Task instructions:
Go through the data below. Pull out every line that has the word "Blender".

Records to process:
*****

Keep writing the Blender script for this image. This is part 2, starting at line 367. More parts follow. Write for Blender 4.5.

*****

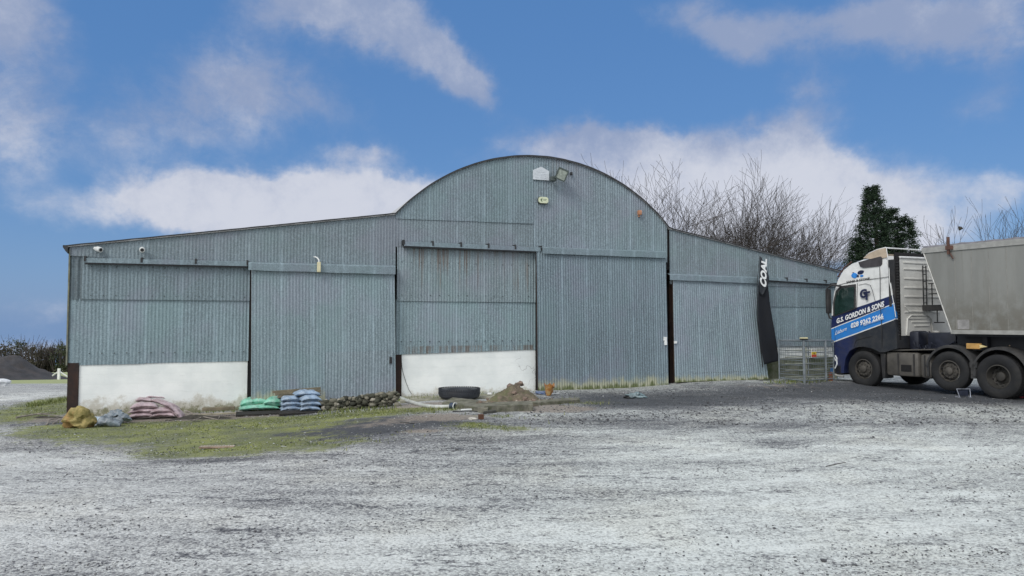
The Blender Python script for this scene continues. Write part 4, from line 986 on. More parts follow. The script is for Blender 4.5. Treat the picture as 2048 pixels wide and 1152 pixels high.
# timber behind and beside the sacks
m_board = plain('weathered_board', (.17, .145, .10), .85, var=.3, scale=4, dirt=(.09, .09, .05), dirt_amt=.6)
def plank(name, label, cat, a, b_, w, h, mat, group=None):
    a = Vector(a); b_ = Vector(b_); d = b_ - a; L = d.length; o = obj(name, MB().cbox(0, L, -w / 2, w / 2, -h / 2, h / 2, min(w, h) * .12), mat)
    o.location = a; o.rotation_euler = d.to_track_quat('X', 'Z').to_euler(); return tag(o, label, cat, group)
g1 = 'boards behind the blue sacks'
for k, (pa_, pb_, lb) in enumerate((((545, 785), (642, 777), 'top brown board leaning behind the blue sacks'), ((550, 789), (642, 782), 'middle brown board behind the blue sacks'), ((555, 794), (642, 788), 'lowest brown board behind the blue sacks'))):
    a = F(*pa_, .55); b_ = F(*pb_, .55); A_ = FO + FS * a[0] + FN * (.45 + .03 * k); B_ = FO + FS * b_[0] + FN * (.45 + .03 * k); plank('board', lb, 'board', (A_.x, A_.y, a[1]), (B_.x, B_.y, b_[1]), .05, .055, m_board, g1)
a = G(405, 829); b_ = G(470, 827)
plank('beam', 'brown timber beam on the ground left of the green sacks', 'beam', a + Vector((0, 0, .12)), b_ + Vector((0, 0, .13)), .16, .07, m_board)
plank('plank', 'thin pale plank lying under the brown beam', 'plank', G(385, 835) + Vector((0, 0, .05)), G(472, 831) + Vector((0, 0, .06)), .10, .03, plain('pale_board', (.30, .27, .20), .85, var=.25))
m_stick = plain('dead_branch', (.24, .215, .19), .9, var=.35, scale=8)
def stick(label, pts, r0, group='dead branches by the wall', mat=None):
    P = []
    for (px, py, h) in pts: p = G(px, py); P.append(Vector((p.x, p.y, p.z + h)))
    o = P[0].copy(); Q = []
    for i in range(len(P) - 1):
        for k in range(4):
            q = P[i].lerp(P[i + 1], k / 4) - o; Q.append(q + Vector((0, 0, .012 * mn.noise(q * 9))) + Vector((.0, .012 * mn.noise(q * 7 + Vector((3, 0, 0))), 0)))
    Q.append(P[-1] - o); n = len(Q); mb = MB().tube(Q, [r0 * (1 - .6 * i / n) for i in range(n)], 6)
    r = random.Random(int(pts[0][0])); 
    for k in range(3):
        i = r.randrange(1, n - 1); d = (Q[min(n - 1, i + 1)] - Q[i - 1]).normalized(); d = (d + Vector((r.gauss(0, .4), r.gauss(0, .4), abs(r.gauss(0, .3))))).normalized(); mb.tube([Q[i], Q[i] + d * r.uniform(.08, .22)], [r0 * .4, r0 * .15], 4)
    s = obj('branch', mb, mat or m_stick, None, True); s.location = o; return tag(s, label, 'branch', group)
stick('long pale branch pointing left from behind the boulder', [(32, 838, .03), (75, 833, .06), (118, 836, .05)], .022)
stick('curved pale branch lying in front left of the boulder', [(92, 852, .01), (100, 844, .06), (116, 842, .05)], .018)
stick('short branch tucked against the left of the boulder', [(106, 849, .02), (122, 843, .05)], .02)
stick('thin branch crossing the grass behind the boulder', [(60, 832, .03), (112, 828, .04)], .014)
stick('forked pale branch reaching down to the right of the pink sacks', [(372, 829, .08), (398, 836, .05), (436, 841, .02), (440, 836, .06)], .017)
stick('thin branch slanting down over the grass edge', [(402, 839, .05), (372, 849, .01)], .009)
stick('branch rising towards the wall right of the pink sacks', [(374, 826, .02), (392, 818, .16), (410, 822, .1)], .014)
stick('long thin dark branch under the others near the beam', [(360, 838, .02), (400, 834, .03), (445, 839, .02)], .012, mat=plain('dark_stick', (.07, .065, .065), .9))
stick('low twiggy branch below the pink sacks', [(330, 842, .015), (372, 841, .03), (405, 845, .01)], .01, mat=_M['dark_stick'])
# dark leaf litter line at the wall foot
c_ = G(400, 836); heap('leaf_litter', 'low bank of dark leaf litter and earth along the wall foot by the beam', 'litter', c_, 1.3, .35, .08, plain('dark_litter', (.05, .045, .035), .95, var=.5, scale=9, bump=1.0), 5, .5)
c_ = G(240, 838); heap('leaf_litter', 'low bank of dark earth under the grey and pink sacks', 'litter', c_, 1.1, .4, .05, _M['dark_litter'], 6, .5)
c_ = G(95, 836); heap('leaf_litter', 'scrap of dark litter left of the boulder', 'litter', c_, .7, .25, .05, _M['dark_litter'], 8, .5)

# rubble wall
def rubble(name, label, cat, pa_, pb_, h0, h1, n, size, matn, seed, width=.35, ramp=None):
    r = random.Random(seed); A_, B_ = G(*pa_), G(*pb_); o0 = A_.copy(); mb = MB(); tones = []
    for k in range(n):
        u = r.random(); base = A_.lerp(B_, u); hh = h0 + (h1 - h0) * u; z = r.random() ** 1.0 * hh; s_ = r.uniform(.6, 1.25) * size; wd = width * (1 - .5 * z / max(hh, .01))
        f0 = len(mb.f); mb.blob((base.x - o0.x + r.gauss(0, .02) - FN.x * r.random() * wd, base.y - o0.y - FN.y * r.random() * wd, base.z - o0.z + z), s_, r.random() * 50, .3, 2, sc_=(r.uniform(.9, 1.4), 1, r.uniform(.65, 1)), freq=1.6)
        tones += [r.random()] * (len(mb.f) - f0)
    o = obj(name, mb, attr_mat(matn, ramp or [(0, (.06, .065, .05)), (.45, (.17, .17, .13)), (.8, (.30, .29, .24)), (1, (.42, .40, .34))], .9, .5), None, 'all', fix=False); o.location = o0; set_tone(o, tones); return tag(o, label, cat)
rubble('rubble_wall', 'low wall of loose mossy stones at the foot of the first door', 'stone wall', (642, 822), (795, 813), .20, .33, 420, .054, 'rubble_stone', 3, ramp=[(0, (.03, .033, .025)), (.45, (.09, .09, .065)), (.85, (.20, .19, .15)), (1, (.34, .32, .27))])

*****

Answer to the task:
Keep writing the Blender script for this image. This is part 2, starting at line 367. More parts follow. Write for Blender 4.5.
The Blender Python script for this scene continues. Write part 4, from line 986 on. More parts follow. The script is for Blender 4.5. Treat the picture as 2048 pixels wide and 1152 pixels high.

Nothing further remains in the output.